> _GOAL_:
Work out how many lines of the listing hold the string "Blender", then answer with that number and nothing else.

> _RECORD LIST_:
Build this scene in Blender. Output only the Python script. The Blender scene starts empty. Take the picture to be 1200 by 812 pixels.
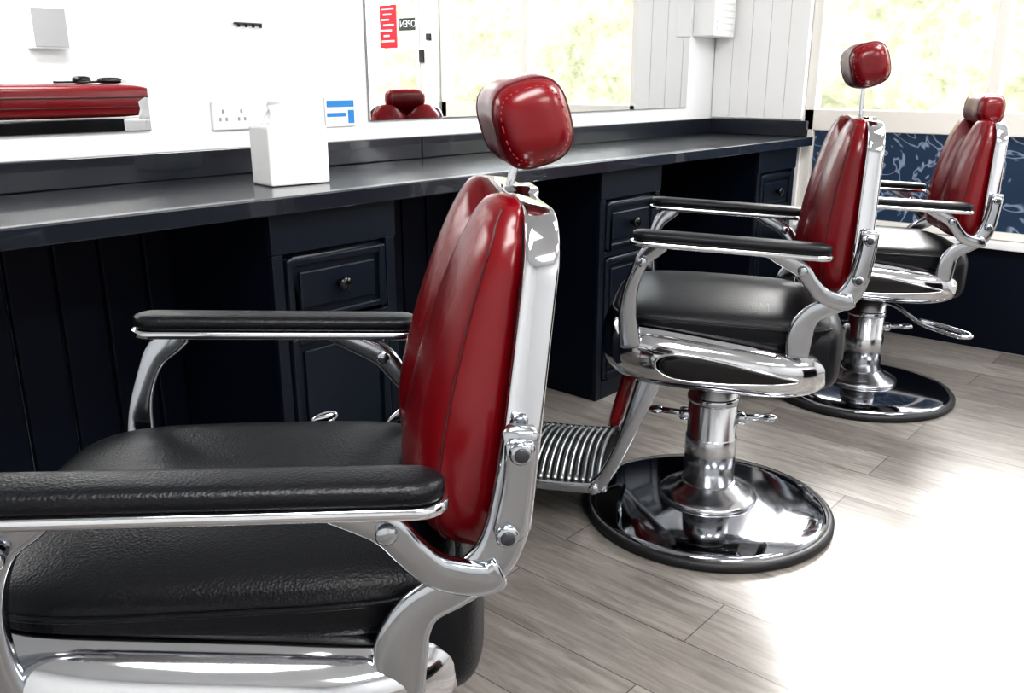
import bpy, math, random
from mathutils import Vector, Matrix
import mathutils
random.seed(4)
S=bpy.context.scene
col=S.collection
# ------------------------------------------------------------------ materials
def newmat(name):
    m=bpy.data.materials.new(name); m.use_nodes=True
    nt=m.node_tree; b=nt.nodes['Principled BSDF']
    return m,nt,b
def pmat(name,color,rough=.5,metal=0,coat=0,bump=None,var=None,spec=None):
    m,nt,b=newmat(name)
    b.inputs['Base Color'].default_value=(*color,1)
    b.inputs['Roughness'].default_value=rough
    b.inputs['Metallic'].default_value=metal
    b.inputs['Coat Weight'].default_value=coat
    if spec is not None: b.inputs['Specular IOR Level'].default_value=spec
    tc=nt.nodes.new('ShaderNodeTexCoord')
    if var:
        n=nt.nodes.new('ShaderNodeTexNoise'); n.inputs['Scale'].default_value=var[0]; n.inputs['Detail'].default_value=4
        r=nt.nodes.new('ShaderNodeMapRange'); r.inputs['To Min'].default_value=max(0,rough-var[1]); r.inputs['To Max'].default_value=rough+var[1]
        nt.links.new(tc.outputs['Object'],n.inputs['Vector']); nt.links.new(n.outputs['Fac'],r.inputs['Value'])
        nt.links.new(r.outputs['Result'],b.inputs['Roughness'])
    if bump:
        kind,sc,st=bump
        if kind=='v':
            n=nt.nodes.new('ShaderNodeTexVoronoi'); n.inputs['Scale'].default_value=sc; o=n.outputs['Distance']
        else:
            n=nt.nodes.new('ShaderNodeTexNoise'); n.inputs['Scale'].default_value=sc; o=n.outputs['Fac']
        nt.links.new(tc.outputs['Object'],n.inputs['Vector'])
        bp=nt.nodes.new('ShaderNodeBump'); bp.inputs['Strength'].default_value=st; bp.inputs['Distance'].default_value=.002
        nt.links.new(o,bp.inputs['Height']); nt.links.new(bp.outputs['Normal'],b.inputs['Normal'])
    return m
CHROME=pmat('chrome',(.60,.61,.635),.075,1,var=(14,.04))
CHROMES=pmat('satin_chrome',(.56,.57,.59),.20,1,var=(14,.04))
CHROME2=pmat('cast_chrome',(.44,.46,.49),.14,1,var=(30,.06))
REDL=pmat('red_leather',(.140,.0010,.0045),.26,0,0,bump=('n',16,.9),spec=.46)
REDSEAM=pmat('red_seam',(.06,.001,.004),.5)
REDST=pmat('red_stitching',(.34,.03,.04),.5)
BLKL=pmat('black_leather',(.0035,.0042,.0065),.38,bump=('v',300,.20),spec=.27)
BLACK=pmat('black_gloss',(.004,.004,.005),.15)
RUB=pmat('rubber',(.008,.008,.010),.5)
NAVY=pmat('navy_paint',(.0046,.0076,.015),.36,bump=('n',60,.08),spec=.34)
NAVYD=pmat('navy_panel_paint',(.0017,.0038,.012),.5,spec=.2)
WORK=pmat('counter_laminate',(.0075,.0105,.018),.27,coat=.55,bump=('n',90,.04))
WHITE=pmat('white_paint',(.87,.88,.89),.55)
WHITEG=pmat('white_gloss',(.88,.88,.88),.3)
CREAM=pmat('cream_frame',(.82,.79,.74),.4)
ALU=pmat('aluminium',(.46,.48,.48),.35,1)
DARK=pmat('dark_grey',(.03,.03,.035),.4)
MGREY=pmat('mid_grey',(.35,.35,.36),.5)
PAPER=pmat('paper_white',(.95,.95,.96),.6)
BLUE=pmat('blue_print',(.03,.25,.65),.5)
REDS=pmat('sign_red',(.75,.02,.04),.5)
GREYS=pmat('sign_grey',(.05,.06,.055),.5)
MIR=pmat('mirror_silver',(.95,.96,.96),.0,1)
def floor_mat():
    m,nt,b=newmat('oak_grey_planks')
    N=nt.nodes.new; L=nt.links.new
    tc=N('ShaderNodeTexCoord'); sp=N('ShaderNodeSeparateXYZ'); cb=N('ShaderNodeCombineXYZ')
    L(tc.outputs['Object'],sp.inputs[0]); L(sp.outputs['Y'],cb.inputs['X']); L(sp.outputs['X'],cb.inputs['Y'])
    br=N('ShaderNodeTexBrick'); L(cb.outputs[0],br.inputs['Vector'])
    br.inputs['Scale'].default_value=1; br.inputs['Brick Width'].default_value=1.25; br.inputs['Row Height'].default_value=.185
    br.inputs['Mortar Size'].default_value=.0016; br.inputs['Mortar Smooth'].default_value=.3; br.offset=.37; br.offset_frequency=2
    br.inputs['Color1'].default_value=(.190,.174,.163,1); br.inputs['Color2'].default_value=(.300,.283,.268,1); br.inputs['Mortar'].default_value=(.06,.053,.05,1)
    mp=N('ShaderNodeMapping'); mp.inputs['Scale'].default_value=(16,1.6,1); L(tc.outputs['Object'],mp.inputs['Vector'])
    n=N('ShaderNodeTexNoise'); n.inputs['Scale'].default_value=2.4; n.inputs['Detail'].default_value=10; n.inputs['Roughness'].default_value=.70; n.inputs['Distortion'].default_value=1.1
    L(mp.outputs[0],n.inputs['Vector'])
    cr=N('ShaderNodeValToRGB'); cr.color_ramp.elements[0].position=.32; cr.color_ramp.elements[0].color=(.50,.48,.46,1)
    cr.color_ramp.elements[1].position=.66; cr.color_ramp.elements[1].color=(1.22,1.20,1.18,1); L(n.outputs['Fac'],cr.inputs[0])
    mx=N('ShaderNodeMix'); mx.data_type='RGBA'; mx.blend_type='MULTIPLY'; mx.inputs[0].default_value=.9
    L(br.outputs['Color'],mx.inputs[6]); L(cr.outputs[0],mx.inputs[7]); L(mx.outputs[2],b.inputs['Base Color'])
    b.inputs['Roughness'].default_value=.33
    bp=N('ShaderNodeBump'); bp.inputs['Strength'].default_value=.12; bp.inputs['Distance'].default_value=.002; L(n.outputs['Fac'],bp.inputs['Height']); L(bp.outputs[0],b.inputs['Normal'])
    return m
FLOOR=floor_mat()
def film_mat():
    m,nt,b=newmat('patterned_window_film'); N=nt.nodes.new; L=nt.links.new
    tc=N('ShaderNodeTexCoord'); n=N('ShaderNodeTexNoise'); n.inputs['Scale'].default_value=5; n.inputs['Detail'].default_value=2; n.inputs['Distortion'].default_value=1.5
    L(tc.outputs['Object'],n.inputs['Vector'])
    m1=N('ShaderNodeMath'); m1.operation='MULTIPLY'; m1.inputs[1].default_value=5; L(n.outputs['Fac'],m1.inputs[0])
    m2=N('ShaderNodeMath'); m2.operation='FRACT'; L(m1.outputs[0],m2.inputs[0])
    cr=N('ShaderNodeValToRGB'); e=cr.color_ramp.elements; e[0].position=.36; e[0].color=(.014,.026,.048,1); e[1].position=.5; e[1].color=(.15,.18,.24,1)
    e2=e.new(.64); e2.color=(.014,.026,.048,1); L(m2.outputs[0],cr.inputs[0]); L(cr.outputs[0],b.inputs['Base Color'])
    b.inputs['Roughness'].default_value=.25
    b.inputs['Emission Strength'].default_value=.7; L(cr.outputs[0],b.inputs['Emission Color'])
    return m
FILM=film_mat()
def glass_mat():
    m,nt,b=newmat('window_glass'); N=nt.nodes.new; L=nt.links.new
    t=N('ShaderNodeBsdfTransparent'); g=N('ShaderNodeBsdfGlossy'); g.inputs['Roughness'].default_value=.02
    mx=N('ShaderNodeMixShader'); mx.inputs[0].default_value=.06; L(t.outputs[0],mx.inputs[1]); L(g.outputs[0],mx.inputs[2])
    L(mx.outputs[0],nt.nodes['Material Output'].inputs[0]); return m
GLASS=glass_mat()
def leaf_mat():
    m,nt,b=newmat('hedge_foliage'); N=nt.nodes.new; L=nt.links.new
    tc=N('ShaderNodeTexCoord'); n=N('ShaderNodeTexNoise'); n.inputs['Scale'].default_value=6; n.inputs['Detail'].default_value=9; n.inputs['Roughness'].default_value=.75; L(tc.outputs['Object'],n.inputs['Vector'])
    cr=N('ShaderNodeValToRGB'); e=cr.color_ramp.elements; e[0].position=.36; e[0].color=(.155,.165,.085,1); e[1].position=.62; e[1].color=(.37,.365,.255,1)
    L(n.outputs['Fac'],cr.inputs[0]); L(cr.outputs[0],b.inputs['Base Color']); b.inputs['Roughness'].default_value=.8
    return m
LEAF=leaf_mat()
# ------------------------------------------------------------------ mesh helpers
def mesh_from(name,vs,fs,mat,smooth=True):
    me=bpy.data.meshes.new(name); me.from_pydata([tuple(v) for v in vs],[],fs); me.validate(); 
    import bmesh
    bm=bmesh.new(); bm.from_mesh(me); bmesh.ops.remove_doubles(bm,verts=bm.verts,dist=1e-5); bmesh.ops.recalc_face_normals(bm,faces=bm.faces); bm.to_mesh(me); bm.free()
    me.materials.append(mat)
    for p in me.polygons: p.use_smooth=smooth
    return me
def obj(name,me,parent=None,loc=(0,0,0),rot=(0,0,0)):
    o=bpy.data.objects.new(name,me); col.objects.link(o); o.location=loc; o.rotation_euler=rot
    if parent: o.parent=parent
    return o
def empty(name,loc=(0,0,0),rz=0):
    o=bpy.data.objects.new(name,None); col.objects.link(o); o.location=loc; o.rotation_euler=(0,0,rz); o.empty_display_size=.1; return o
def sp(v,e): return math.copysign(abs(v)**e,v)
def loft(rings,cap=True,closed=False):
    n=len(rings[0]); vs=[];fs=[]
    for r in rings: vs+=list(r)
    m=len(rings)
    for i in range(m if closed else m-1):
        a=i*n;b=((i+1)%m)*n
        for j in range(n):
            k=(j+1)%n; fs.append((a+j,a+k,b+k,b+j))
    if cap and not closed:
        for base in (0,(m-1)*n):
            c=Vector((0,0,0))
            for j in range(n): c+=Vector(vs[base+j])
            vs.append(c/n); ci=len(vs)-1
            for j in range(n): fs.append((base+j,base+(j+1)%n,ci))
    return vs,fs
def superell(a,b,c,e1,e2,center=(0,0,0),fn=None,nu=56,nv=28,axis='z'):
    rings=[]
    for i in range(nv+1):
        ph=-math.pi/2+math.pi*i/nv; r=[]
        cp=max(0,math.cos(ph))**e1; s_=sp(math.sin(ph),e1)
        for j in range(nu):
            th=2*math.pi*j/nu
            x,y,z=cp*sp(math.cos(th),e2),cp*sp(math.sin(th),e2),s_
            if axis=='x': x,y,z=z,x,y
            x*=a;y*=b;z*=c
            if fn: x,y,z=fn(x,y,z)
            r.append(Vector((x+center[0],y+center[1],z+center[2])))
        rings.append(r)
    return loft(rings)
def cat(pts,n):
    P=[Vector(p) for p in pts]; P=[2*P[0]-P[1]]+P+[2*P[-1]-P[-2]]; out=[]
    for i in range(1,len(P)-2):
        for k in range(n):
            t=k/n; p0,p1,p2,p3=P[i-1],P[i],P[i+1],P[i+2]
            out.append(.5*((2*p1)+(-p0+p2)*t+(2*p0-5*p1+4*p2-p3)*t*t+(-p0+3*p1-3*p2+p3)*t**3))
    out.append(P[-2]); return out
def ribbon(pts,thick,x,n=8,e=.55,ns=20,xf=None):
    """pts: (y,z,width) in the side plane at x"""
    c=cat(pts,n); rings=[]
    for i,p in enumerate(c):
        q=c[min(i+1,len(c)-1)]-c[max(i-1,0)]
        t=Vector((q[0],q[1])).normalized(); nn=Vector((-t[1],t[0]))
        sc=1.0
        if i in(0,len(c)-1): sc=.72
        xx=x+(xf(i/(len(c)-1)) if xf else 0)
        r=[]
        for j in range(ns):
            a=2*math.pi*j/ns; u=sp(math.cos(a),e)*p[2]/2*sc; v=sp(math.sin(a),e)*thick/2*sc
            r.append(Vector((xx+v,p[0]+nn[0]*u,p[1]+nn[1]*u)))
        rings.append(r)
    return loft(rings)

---

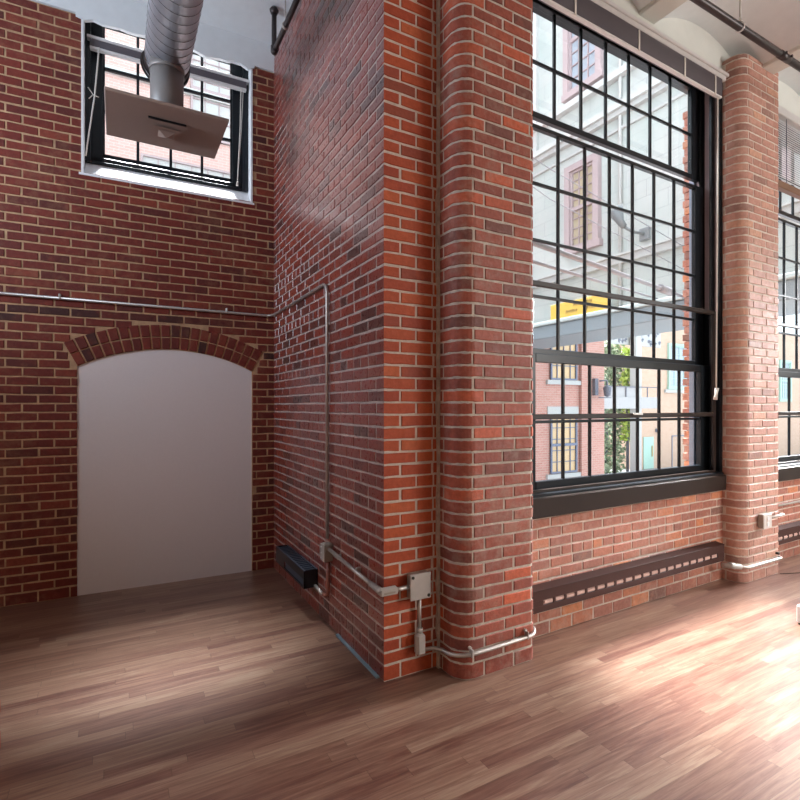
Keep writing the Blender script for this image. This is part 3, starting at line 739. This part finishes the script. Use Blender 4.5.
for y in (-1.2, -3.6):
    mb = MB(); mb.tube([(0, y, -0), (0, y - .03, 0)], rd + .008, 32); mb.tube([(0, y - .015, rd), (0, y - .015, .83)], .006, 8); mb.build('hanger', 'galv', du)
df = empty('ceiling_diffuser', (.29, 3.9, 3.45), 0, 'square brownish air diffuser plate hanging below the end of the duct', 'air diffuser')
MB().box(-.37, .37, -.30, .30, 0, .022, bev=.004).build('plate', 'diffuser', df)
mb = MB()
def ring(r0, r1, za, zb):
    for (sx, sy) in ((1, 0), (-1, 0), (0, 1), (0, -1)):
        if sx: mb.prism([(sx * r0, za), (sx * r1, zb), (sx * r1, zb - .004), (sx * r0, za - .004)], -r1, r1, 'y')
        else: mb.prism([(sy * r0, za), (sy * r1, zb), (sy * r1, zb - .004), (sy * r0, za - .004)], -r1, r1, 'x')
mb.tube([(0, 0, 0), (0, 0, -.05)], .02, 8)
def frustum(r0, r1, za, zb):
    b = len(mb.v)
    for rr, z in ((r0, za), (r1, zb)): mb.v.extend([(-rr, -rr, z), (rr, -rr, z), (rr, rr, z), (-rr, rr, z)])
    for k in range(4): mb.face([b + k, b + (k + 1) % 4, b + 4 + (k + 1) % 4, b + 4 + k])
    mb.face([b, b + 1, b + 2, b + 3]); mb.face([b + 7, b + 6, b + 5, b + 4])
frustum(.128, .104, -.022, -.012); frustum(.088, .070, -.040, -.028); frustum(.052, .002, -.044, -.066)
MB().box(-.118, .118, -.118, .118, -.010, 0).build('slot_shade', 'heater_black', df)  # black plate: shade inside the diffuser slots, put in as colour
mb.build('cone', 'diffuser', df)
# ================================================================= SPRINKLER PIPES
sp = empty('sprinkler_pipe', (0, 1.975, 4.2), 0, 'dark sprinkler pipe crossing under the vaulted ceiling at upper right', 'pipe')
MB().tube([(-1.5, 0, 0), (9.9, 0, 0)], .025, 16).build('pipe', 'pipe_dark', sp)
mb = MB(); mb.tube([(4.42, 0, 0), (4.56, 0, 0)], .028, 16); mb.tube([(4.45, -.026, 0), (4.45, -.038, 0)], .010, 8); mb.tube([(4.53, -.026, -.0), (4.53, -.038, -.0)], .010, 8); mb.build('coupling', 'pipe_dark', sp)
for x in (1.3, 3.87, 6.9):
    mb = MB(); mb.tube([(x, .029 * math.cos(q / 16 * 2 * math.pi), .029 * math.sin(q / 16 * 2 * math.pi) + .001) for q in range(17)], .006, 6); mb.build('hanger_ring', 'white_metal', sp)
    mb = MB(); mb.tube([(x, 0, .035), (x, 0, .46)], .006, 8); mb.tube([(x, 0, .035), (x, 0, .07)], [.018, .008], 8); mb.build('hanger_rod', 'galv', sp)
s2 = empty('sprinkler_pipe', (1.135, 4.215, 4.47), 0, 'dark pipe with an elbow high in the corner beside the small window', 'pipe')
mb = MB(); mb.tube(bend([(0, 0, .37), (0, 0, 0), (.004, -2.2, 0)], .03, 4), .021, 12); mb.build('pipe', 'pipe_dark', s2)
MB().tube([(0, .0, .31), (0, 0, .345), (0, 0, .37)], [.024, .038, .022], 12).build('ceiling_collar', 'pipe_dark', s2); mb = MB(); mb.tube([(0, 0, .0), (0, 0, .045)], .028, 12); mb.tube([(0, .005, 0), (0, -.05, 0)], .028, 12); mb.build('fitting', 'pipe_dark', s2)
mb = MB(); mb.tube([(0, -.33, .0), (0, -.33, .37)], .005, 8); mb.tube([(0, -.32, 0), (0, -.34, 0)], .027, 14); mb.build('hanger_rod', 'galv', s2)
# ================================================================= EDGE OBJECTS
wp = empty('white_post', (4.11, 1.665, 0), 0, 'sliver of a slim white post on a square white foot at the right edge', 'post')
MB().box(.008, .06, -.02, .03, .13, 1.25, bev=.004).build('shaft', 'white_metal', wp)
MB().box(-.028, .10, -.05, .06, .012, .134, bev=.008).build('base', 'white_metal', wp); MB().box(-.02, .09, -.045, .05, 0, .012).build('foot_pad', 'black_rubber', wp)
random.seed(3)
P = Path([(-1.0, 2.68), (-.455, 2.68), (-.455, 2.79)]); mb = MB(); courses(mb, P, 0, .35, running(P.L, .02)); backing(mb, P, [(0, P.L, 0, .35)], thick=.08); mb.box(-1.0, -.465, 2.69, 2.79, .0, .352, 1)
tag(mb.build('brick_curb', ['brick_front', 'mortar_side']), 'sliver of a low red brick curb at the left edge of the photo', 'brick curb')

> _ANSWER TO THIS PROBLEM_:
2